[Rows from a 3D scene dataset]
┄┄┄┄┄┄┄┄┄┄┄┄┄┄┄┄┄┄┄┄
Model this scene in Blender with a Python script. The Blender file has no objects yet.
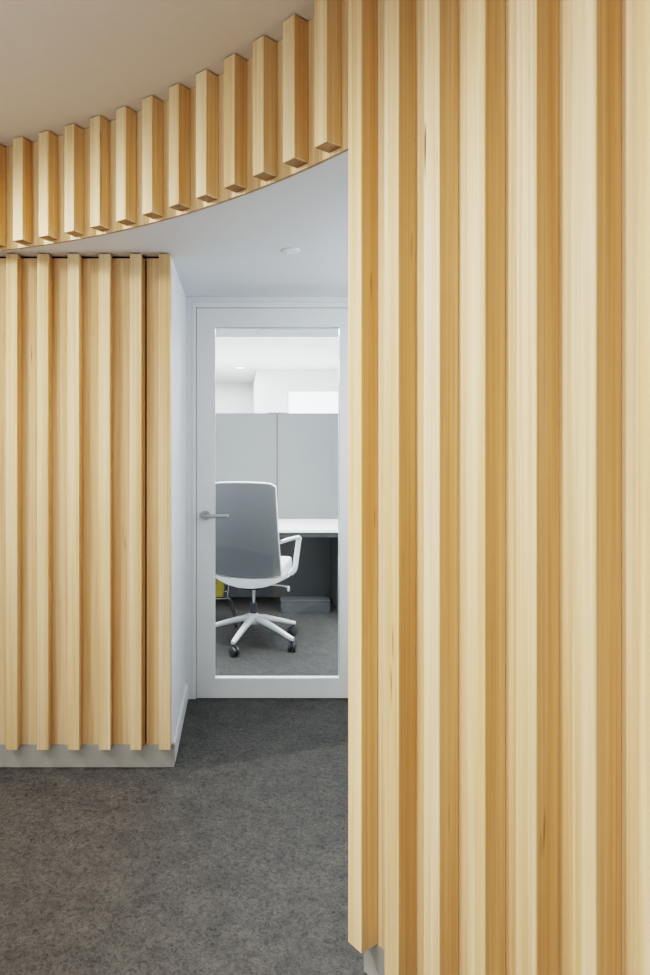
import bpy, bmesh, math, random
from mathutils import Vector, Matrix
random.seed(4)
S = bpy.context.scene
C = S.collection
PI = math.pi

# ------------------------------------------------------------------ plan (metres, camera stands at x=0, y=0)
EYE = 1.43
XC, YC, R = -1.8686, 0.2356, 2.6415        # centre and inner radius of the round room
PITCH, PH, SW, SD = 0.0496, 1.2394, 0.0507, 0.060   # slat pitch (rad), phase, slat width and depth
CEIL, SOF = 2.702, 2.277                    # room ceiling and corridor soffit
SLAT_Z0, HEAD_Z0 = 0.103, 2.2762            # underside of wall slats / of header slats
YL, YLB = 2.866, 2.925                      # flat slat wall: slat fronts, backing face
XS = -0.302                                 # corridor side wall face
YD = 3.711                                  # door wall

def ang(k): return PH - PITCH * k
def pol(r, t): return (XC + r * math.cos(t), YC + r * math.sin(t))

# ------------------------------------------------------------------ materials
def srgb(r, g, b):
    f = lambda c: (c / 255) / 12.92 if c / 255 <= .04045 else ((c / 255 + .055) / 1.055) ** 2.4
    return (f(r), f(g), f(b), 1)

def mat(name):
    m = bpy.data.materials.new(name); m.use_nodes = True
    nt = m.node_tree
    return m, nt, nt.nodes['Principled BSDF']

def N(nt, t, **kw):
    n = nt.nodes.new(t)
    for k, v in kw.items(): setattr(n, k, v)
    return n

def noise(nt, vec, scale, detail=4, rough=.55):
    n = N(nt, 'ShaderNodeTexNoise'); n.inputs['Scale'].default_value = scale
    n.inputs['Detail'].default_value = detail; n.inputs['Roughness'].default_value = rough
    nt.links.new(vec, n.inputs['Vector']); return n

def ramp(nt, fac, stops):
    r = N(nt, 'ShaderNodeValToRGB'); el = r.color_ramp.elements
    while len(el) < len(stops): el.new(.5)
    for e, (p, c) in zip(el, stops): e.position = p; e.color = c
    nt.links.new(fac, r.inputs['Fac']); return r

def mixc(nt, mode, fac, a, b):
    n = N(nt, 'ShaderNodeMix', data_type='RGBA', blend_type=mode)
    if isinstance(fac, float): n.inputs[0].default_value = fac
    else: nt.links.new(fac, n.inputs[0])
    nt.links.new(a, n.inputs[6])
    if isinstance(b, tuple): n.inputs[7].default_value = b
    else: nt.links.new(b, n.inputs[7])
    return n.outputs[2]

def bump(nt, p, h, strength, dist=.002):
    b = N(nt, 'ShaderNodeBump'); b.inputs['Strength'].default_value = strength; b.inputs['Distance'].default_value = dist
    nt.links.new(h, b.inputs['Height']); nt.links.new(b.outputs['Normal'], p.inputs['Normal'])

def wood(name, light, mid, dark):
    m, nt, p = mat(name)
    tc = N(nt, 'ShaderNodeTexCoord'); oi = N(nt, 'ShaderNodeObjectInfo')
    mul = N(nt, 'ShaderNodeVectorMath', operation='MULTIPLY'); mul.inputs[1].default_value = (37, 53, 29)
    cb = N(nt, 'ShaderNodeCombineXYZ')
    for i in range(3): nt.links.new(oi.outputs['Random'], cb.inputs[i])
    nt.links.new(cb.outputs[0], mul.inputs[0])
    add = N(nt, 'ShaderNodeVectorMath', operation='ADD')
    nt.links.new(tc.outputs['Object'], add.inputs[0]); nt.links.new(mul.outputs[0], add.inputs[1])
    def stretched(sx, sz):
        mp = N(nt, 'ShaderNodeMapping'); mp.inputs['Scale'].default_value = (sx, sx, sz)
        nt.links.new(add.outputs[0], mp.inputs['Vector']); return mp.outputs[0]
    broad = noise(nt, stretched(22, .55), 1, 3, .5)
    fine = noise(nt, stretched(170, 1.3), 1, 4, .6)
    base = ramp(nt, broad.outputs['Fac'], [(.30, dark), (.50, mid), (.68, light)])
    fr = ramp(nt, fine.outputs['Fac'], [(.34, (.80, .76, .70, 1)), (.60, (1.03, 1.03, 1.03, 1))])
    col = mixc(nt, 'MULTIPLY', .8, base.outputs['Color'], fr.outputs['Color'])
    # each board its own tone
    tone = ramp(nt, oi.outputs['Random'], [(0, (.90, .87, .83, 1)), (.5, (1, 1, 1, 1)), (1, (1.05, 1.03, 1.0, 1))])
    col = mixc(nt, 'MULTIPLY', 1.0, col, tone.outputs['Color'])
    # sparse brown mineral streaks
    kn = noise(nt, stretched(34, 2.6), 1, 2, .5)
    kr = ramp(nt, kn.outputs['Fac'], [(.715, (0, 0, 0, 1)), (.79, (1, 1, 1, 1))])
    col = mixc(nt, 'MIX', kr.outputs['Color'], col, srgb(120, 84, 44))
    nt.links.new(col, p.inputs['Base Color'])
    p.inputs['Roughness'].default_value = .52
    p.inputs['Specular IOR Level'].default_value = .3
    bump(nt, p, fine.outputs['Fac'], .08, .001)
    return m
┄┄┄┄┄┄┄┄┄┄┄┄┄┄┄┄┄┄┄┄
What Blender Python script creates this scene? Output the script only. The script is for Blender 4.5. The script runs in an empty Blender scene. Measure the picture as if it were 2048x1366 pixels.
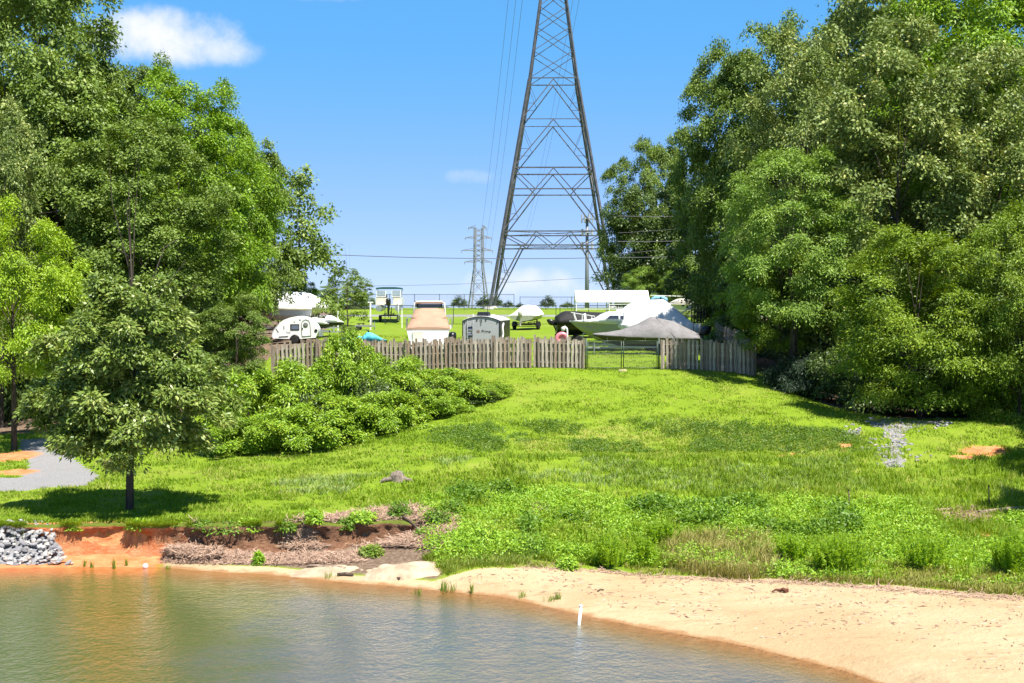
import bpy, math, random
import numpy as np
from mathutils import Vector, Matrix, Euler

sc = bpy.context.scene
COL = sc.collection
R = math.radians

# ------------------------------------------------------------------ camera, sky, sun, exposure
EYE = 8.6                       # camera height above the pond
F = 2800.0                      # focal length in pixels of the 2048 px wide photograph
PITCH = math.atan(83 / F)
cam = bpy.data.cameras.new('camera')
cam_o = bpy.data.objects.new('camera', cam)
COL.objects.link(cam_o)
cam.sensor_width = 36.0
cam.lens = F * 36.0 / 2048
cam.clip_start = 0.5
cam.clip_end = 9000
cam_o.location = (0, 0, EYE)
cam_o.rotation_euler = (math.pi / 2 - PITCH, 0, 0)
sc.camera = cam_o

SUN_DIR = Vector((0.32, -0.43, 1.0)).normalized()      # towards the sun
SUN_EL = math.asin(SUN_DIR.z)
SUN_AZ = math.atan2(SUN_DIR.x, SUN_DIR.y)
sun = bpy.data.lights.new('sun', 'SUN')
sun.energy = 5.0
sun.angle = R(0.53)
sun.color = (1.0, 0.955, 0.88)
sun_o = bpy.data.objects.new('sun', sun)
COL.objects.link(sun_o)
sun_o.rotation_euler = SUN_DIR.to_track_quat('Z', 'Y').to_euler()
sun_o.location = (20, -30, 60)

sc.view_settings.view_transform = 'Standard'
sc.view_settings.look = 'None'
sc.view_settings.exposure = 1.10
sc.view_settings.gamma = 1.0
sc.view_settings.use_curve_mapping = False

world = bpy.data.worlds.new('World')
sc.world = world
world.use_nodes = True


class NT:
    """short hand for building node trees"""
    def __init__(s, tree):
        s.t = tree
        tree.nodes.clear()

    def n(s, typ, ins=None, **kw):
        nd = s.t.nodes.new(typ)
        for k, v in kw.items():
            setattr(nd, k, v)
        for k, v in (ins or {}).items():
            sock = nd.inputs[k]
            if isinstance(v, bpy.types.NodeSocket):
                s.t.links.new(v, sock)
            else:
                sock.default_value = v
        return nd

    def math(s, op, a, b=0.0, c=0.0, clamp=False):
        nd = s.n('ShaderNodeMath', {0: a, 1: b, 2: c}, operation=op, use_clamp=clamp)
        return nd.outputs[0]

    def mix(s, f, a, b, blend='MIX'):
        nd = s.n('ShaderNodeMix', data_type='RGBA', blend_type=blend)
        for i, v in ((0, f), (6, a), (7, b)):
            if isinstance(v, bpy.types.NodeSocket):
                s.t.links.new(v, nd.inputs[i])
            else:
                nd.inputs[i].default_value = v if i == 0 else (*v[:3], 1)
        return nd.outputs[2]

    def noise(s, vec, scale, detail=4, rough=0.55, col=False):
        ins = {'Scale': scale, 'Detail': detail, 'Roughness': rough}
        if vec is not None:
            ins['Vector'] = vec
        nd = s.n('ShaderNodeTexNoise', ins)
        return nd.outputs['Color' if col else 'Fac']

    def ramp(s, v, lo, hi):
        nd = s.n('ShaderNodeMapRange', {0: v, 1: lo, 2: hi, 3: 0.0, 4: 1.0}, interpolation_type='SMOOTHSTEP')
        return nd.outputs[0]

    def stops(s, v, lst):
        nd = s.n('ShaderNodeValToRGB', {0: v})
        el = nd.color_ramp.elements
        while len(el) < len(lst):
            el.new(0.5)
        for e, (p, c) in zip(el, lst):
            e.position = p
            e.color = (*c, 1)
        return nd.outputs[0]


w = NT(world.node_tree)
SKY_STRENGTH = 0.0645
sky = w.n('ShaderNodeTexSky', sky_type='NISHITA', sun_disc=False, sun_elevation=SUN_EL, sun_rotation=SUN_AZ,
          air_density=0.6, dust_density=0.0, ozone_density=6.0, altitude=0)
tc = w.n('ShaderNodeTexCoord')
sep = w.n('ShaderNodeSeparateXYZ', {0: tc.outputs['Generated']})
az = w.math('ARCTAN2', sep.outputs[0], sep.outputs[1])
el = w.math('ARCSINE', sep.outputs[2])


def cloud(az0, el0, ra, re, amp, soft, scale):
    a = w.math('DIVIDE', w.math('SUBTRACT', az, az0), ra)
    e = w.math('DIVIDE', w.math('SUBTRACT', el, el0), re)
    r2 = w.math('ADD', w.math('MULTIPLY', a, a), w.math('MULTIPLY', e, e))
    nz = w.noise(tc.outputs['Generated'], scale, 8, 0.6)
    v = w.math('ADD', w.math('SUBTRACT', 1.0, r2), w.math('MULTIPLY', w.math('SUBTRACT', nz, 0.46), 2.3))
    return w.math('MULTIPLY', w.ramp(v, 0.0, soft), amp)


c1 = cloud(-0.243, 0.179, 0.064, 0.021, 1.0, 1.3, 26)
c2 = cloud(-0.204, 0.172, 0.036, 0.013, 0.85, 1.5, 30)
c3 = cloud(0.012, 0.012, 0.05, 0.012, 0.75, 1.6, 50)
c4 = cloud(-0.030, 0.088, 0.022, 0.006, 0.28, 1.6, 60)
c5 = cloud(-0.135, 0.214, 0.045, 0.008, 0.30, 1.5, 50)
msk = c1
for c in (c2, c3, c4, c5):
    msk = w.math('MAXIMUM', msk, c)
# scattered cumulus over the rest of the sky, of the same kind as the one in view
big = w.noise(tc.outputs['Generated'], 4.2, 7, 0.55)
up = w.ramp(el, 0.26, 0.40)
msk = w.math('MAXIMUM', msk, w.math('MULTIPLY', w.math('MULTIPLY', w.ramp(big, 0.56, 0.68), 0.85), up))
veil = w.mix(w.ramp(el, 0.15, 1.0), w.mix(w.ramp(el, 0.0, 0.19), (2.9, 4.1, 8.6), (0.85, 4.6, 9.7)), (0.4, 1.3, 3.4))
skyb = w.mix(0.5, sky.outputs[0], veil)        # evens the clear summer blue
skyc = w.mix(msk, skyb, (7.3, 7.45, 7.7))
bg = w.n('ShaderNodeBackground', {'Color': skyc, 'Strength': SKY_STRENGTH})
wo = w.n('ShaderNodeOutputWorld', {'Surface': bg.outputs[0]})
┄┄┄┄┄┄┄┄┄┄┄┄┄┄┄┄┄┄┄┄
▶ [Exercise goal] Using the data above, set down each line from the line with "Model this scene" to the line with "PI = math.pi" exactly, both ends included, and leave the pictures behind. Nothing else belongs.

▶ [Solution to the exercise]
Model this scene in Blender with a Python script. The Blender file has no objects yet.
import bpy, bmesh, math, random
from mathutils import Vector, Matrix
random.seed(4)
S = bpy.context.scene
C = S.collection
PI = math.pi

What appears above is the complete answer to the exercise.